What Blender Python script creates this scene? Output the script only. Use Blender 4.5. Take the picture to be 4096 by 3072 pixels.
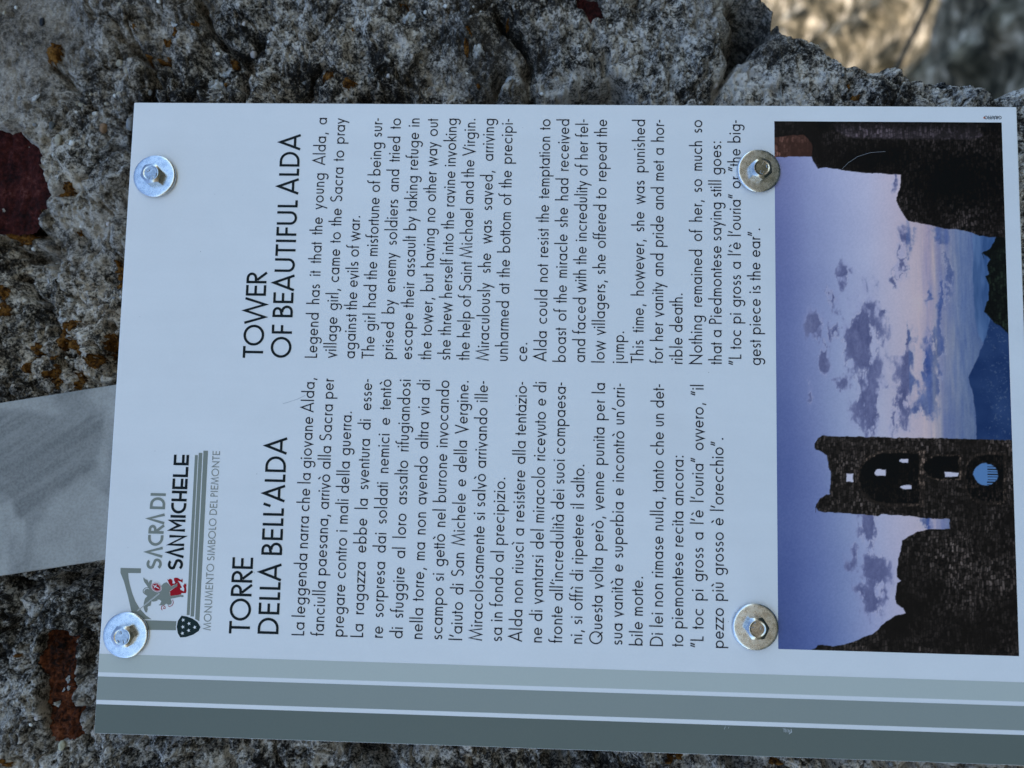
import bpy, bmesh, math, random
import numpy as np
from mathutils import Matrix, Vector
from mathutils.geometry import tessellate_polygon

random.seed(7)
for o in list(bpy.data.objects):
    bpy.data.objects.remove(o)
SC = bpy.context.scene
COL = SC.collection

# ------------------------------------------------------------------ camera, sky, sun, exposure
ZC = 1.40                                   # height of the board's centre above the ground (m)
RC = [[0.020866, 0.034237, -0.999196], [-0.996315, 0.083869, -0.017933], [0.083187, 0.995889, 0.035861]]
CC = [-15.55, -357.62, 10.28]                                  # camera position relative to the board's centre (mm)
cam_d = bpy.data.cameras.new('camera')
cam_d.sensor_fit = 'HORIZONTAL'
cam_d.sensor_width = 36.0
cam_d.lens = 36.0 * 3100.0 / 4096.0
cam_d.clip_start = 0.01
cam_d.clip_end = 500.0
cam_d.dof.use_dof = True
cam_d.dof.focus_distance = 0.362
cam_d.dof.aperture_fstop = 6.2
cam = bpy.data.objects.new('camera', cam_d)
COL.objects.link(cam)
r_, d_, f_ = [Vector(v) for v in RC]
m = Matrix((r_, -d_, -f_)).transposed().to_4x4()
m.translation = Vector((CC[0] / 1000, CC[1] / 1000, ZC + CC[2] / 1000))
cam.matrix_world = m
SC.camera = cam

SUN_EL, SUN_AZ = 50.0, -56.0                # azimuth from +Y, negative towards -X: the sun stands behind the wall
w = bpy.data.worlds.new('World')
SC.world = w
w.use_nodes = True
nt = w.node_tree
bg = nt.nodes['Background']
sky = nt.nodes.new('ShaderNodeTexSky')
sky.sky_type = 'NISHITA'
sky.sun_disc = False
sky.sun_elevation = math.radians(SUN_EL)
sky.sun_rotation = math.radians(SUN_AZ)
sky.air_density = 1.0
sky.dust_density = 0.4
sky.ozone_density = 3.0
nt.links.new(sky.outputs[0], bg.inputs[0])
bg.inputs[1].default_value = 0.15
sun_d = bpy.data.lights.new('sun', 'SUN')
sun_d.energy = 3.0
sun_d.angle = math.radians(0.5)
sun_d.color = (1.0, 0.95, 0.87)
sun = bpy.data.objects.new('sun', sun_d)
COL.objects.link(sun)
el, az = math.radians(SUN_EL), math.radians(SUN_AZ)
sdir = Vector((math.sin(az) * math.cos(el), math.cos(az) * math.cos(el), math.sin(el)))
sun.rotation_euler = sdir.to_track_quat('Z', 'Y').to_euler()
sun.location = sdir * 6
SC.view_settings.view_transform = 'Standard'
SC.view_settings.look = 'None'
SC.view_settings.exposure = 1.22
SC.view_settings.gamma = 1.0
SC.view_settings.use_curve_mapping = False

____

**Work to be completed:**
Make an exact copy of the listing above. Do not include the pictures.

**Response for this exercise:**
What Blender Python script creates this scene? Output the script only. Use Blender 4.5. Take the picture to be 4096 by 3072 pixels.
import bpy, bmesh, math, random
import numpy as np
from mathutils import Matrix, Vector
from mathutils.geometry import tessellate_polygon

random.seed(7)
for o in list(bpy.data.objects):
    bpy.data.objects.remove(o)
SC = bpy.context.scene
COL = SC.collection

# ------------------------------------------------------------------ camera, sky, sun, exposure
ZC = 1.40                                   # height of the board's centre above the ground (m)
RC = [[0.020866, 0.034237, -0.999196], [-0.996315, 0.083869, -0.017933], [0.083187, 0.995889, 0.035861]]
CC = [-15.55, -357.62, 10.28]                                  # camera position relative to the board's centre (mm)
cam_d = bpy.data.cameras.new('camera')
cam_d.sensor_fit = 'HORIZONTAL'
cam_d.sensor_width = 36.0
cam_d.lens = 36.0 * 3100.0 / 4096.0
cam_d.clip_start = 0.01
cam_d.clip_end = 500.0
cam_d.dof.use_dof = True
cam_d.dof.focus_distance = 0.362
cam_d.dof.aperture_fstop = 6.2
cam = bpy.data.objects.new('camera', cam_d)
COL.objects.link(cam)
r_, d_, f_ = [Vector(v) for v in RC]
m = Matrix((r_, -d_, -f_)).transposed().to_4x4()
m.translation = Vector((CC[0] / 1000, CC[1] / 1000, ZC + CC[2] / 1000))
cam.matrix_world = m
SC.camera = cam

SUN_EL, SUN_AZ = 50.0, -56.0                # azimuth from +Y, negative towards -X: the sun stands behind the wall
w = bpy.data.worlds.new('World')
SC.world = w
w.use_nodes = True
nt = w.node_tree
bg = nt.nodes['Background']
sky = nt.nodes.new('ShaderNodeTexSky')
sky.sky_type = 'NISHITA'
sky.sun_disc = False
sky.sun_elevation = math.radians(SUN_EL)
sky.sun_rotation = math.radians(SUN_AZ)
sky.air_density = 1.0
sky.dust_density = 0.4
sky.ozone_density = 3.0
nt.links.new(sky.outputs[0], bg.inputs[0])
bg.inputs[1].default_value = 0.15
sun_d = bpy.data.lights.new('sun', 'SUN')
sun_d.energy = 3.0
sun_d.angle = math.radians(0.5)
sun_d.color = (1.0, 0.95, 0.87)
sun = bpy.data.objects.new('sun', sun_d)
COL.objects.link(sun)
el, az = math.radians(SUN_EL), math.radians(SUN_AZ)
sdir = Vector((math.sin(az) * math.cos(el), math.cos(az) * math.cos(el), math.sin(el)))
sun.rotation_euler = sdir.to_track_quat('Z', 'Y').to_euler()
sun.location = sdir * 6
SC.view_settings.view_transform = 'Standard'
SC.view_settings.look = 'None'
SC.view_settings.exposure = 1.22
SC.view_settings.gamma = 1.0
SC.view_settings.use_curve_mapping = False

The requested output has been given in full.